As with all old Coronas, the felt pads were gross and smelled like death's cologne.

The Zephyr has an interesting body shell. As you can see, it is one piece where the frame slides out the back. This makes for a terrible time when you want to take the frame out for cleaning or oiling. The upper row of keytops needs to be depressed while while you slide the frame out. It's very tricky and hardly for the ham-fisted among us. The Skyriter refines this by making the case much simpler to remove at the expense of the sophisticated Zephyr's lines.

While not the best typer (hollow sound often ghosting characters), the Zephyr/Skyriter line is becoming my favorite ultra-portable typewriter. They have a simple and charming nature about them. They tend to be fairly rugged and easy to work on. They are not nearly as foppish as the minty-green Rocket. Take that Hermes fans! They are honest typewriters. Really, you could consider them the Mickey Roony of typewriters; fun, a classic American, and small.

Separated at Birth

Monday, September 5, 2011

Computer Canard

My classroom technology set-up is pretty basic. I have an LCD projector, a computer (which works very nearly all the time), and speaker installed in the ceiling. Overall, it's fairly standard when it comes to technology in the classroom. Some classrooms have SmartBoards, but I am not one of the chosen. Anyway, I tend to shy away from slide-show presentations because I think they are boring. I do use them occasionally. Mostly, the projector is used to throw graphic organizers and other visuals on the screen.
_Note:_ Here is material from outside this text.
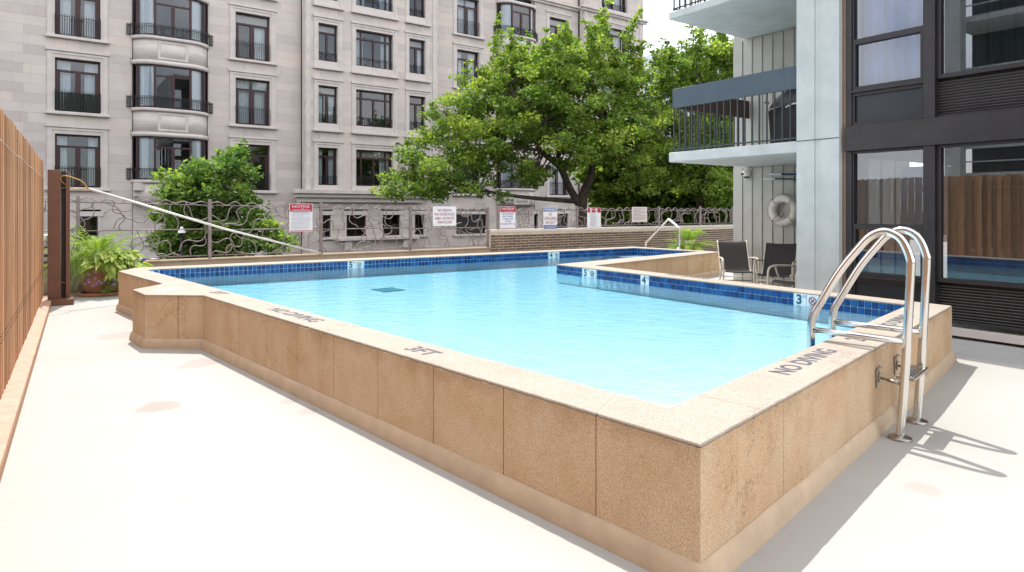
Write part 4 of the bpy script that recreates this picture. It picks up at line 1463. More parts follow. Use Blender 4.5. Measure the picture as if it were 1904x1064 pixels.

It serves the same function as an old overhead projector with acetate transparencies. I do have about 12 computers in my room, but they are used for my Yearbook and Newspaper classes and are not used by the lion's share of students who come through my door.

The technology has been...acceptable. Sometimes it works well. Sometimes it doesn't. Sometimes I have to spend 5 minutes fidgeting with some cable or settings while my students chat. Sometimes I want to punch Microsoft Windows 7 in the face. Teaching isn't a very easy job and when the tools on which you rely don't work properly it makes things all the more difficult. We do have boffins who are happy to come and fix things, but you can only contact them through our Brazil-like on-line help ticketing system. 
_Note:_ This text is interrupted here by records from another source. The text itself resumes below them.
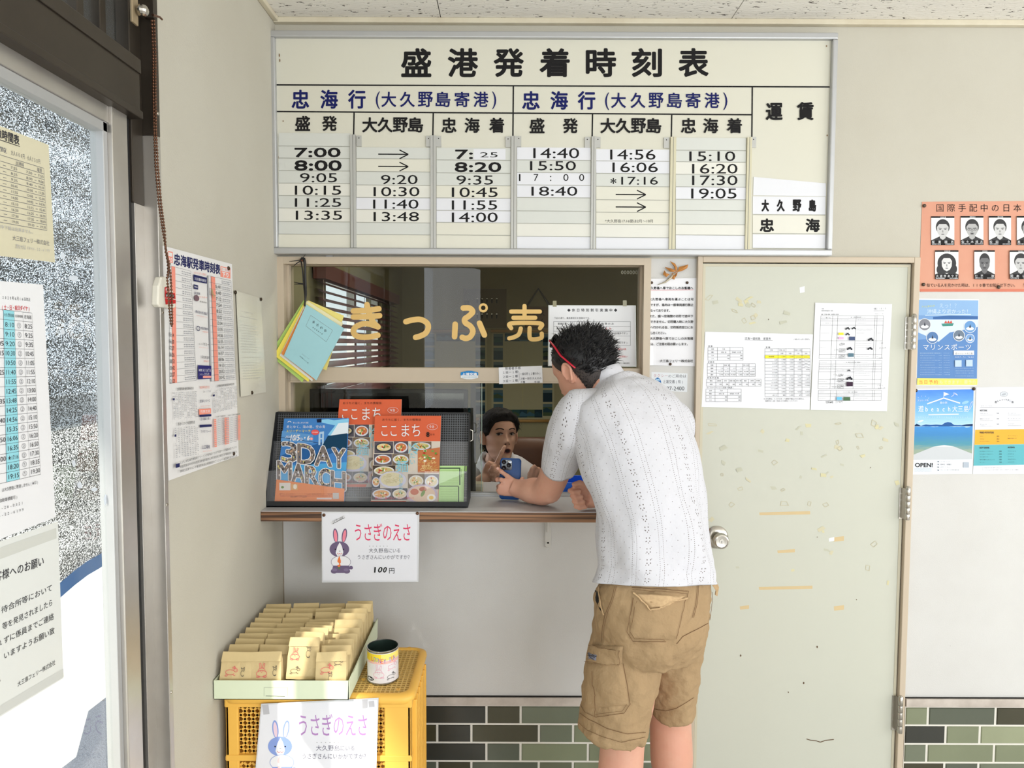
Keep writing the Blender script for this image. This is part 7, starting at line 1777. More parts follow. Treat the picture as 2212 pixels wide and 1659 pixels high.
hips([(1455, 1345, 2.06, 74, .10), (1452, 1400, 2.09, 66, .10), (1448, 1455, 2.11, 58, .100), (1446, 1500, 2.12, 54, .097), (1446, 1532, 2.125, 52, .094)], V3(.95, .3, .12), M_kh)
sh_o = b.build('shorts', man); fuse(sh_o, .006, 4)
tx = bpy.data.textures.new('cloth_folds', 'CLOUDS'); tx.noise_scale = .055; tx.noise_depth = 2
dm = sh_o.modifiers.new('folds', 'DISPLACE'); dm.texture = tx; dm.strength = .020; dm.mid_level = .5; dm.texture_coords = 'GLOBAL'
tx2 = bpy.data.textures.new('cloth_creases', 'STUCCI'); tx2.noise_scale = .03
dm2 = sh_o.modifiers.new('creases', 'DISPLACE'); dm2.texture = tx2; dm2.strength = .004; dm2.mid_level = .5; dm2.texture_coords = 'GLOBAL'
dg = bpy.context.evaluated_depsgraph_get(); dg.update(); ev = sh_o.evaluated_get(dg); bvh = BVHTree.FromObject(ev, dg); mwi = sh_o.matrix_world
bvh_off = Vector(man.location) if (Matrix(sh_o.matrix_world).translation - Vector((0, 0, 0))).length > 1e-6 else Vector((0, 0, 0))
def on_shorts(px, py, off=.0):
    d = Vector(ray(px, py)).normalized(); h_, nrm, i_, ds = bvh.ray_cast(Vector(CAM), d)
    if h_ is None: return None
    if nrm.dot(d) > 0: nrm = -nrm
    return np.array(h_ + nrm * off)
zk = 400 / 1547; zz = lambda x, y: (1200 + x * zk, 1230 + y * zk)
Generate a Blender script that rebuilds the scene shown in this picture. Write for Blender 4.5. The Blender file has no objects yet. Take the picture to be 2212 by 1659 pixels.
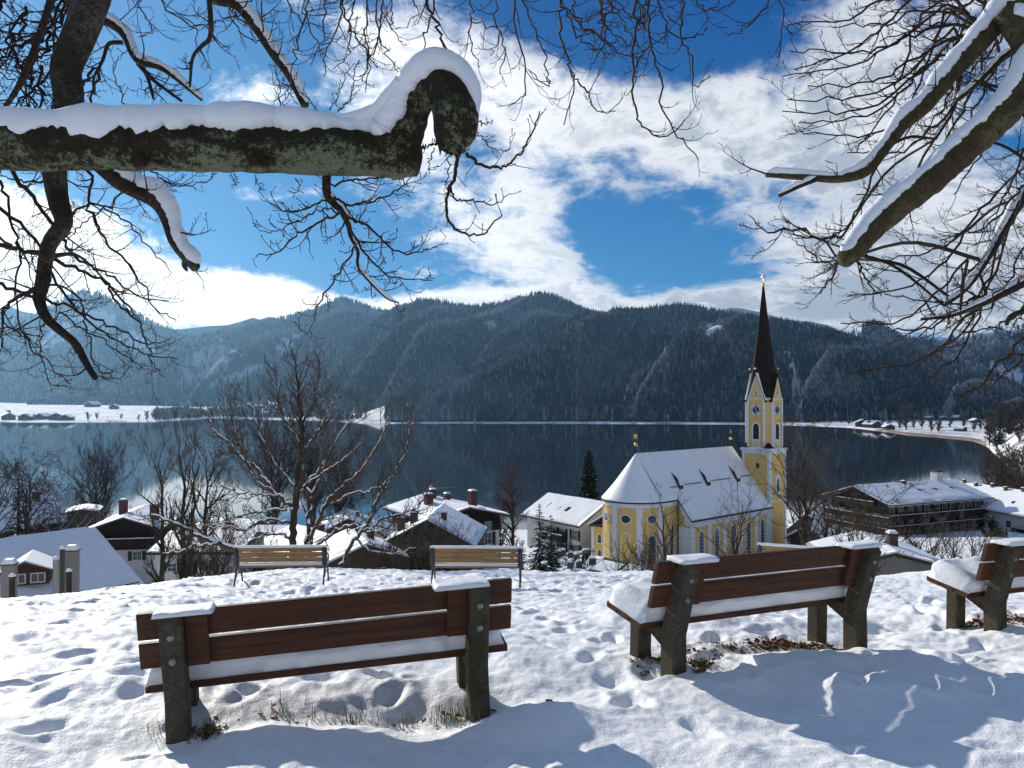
import bpy, math, random
import numpy as np
from mathutils import Vector, Matrix, Quaternion
R = math.radians
rnd = random.Random(7)

# ------------------------------------------------------------------ camera, sky, sun, exposure
S = bpy.context.scene
COL = S.collection
FPX, CX, CY, HZ = 1736.0, 1106.0, 829.5, 853.0      # focal length, centre and horizon of the photograph (2212 px wide)
PITCH = math.atan((HZ - CY) / FPX)
cam_d = bpy.data.cameras.new('camera'); cam = bpy.data.objects.new('camera', cam_d); COL.objects.link(cam)
cam_d.sensor_width = 36; cam_d.lens = 36 * FPX / 2212.0
cam_d.clip_start = 0.05; cam_d.clip_end = 40000
cam.location = (0, 0, 0); cam.rotation_euler = (R(90) + PITCH, 0, 0)
S.camera = cam

HAZE = .00006
SUN_AZ, SUN_EL = -36.0, 23.0                         # degrees; azimuth clockwise from the view axis (+Y)
sun_d = bpy.data.lights.new('sun', 'SUN'); sun = bpy.data.objects.new('sun', sun_d); COL.objects.link(sun)
sun_d.energy = 5.0; sun_d.angle = R(0.55); sun_d.color = (1.0, 0.93, 0.82)
sdir = Vector((math.sin(R(SUN_AZ)) * math.cos(R(SUN_EL)), math.cos(R(SUN_AZ)) * math.cos(R(SUN_EL)), math.sin(R(SUN_EL))))
sun.rotation_euler = sdir.to_track_quat('Z', 'Y').to_euler()

S.view_settings.view_transform = 'Standard'; S.view_settings.look = 'None'
S.view_settings.exposure = 0.06; S.view_settings.gamma = 1.0
S.render.engine = 'CYCLES'
S.cycles.use_denoising = True
S.cycles.max_bounces = 6; S.cycles.diffuse_bounces = 2; S.cycles.glossy_bounces = 3
S.cycles.transmission_bounces = 2; S.cycles.transparent_max_bounces = 6; S.cycles.volume_bounces = 0
S.cycles.caustics_reflective = False; S.cycles.caustics_refractive = False

world = bpy.data.worlds.new('World'); S.world = world; world.use_nodes = True
wt = world.node_tree; wn = wt.nodes; wl = wt.links; wn.clear()
def WM(op, a, b=None, c=None, clamp=False):
    n = wn.new('ShaderNodeMath'); n.operation = op; n.use_clamp = clamp
    for i, v in enumerate((a, b, c)):
        if v is None: continue
        if isinstance(v, (int, float)): n.inputs[i].default_value = v
        else: wl.new(v, n.inputs[i])
    return n.outputs[0]
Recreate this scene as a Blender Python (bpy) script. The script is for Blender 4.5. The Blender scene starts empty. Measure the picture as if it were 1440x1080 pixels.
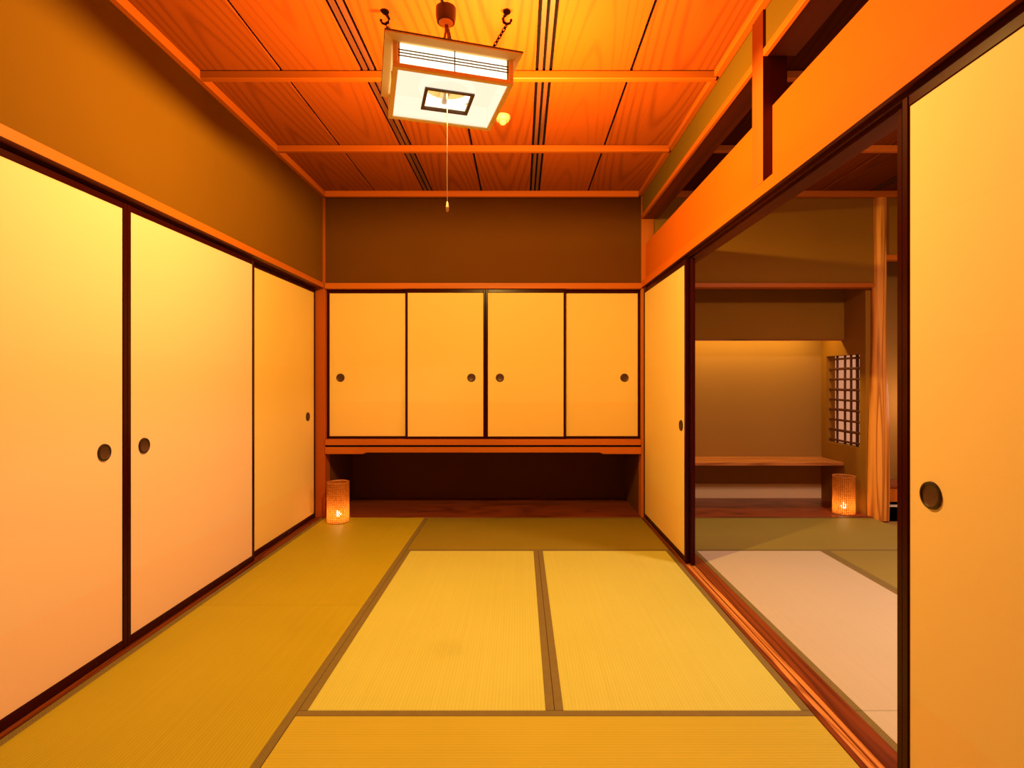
import bpy, bmesh, math, random
from mathutils import Vector, Matrix
random.seed(7)
sc = bpy.context.scene
COL = sc.collection
PI = math.pi

# ------------------------------------------------------------------ materials
def new_mat(name):
    m = bpy.data.materials.new(name); m.use_nodes = True
    nt = m.node_tree
    for n in list(nt.nodes): nt.nodes.remove(n)
    out = nt.nodes.new('ShaderNodeOutputMaterial')
    return m, nt, out

def N(nt, kind, **kw):
    n = nt.nodes.new(kind)
    for k, v in kw.items(): setattr(n, k, v)
    return n

def mathn(nt, op, a, b=None, c=None):
    n = nt.nodes.new('ShaderNodeMath'); n.operation = op
    for i, v in enumerate((a, b, c)):
        if v is None: continue
        if isinstance(v, (int, float)): n.inputs[i].default_value = v
        else: nt.links.new(v, n.inputs[i])
    return n.outputs[0]

def mixc(nt, fac, a, b, mode='MIX'):
    n = nt.nodes.new('ShaderNodeMix'); n.data_type = 'RGBA'; n.blend_type = mode
    for sock, v in ((n.inputs[0], fac), (n.inputs[6], a), (n.inputs[7], b)):
        if isinstance(v, (int, float)): sock.default_value = v
        elif isinstance(v, tuple): sock.default_value = (*v[:3], 1)
        else: nt.links.new(v, sock)
    return n.outputs[2]

def coords(nt, scale, loc=(0, 0, 0)):
    tc = N(nt, 'ShaderNodeTexCoord'); mp = N(nt, 'ShaderNodeMapping')
    mp.inputs['Scale'].default_value = scale; mp.inputs['Location'].default_value = loc
    nt.links.new(tc.outputs['Object'], mp.inputs['Vector'])
    return mp.outputs[0]

def noise(nt, vec, scale=1.0, detail=3.0, rough=0.5, dist=0.0, w=None):
    n = N(nt, 'ShaderNodeTexNoise')
    if w is not None:
        n.noise_dimensions = '4D'; nt.links.new(w, n.inputs['W'])
    nt.links.new(vec, n.inputs['Vector'])
    n.inputs['Scale'].default_value = scale; n.inputs['Detail'].default_value = detail
    n.inputs['Roughness'].default_value = rough; n.inputs['Distortion'].default_value = dist
    return n.outputs['Fac']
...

It's not a great situation, but things are starting to become much worse. Technology is creeping into the new Common Core standards for Language Arts and Mathematics. In addition to teaching critical thinking, language, grammar, literary analysis, I am supposed to teach basic computer literacy.
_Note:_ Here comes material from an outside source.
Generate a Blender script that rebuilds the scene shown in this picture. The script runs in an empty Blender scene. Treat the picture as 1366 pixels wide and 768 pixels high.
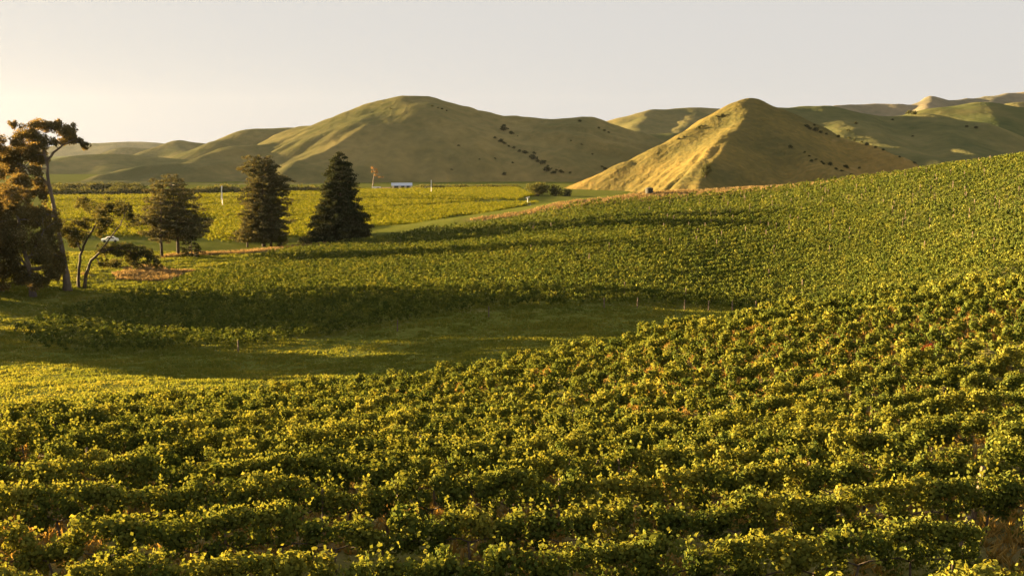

Computers and their applications are becoming the new silver-bullet in education. School districts like the Kyrene Elementary District-- a suburban school district outside Phoenix--  have invested heavily in one-to-one laptops, Smart Boards, and expensive educational software that would make the learning environment more valuable. You can read a really great article about it at this link. Policy-makers and reformers have a positive gut-reaction to computers. Everyone believes that they enhance learning environments. Computers are interactive and engaging. However, there has been no conclusive evidence that computers do what the reformers claim. Larry Cuban, Education Professor Emeritus at Stanford University has stated that there has been no evidence to support that huge investments in technology translate into higher student achievement. The idea that technology can fix what ails us is a canard continued by companies that have a vested interest in nation-wide educational technology integration.

La Belle Époque depiction of a school in the year 2000.

Do parents want their children to be taught with computers who feel nothing or by people who care? Is a school an information factory or are they places where we share our cultural values? Can technology ever be bad?

What absolutely must be done is technology needs to be evaluated based on its efficacy and not its modernity. That is where the CTP comes in. I firmly believe that there is nothing wrong with pen, paper, typewriters, conversations, and the mind. Replacing any of these things with a computer hurts far more than it can ever help.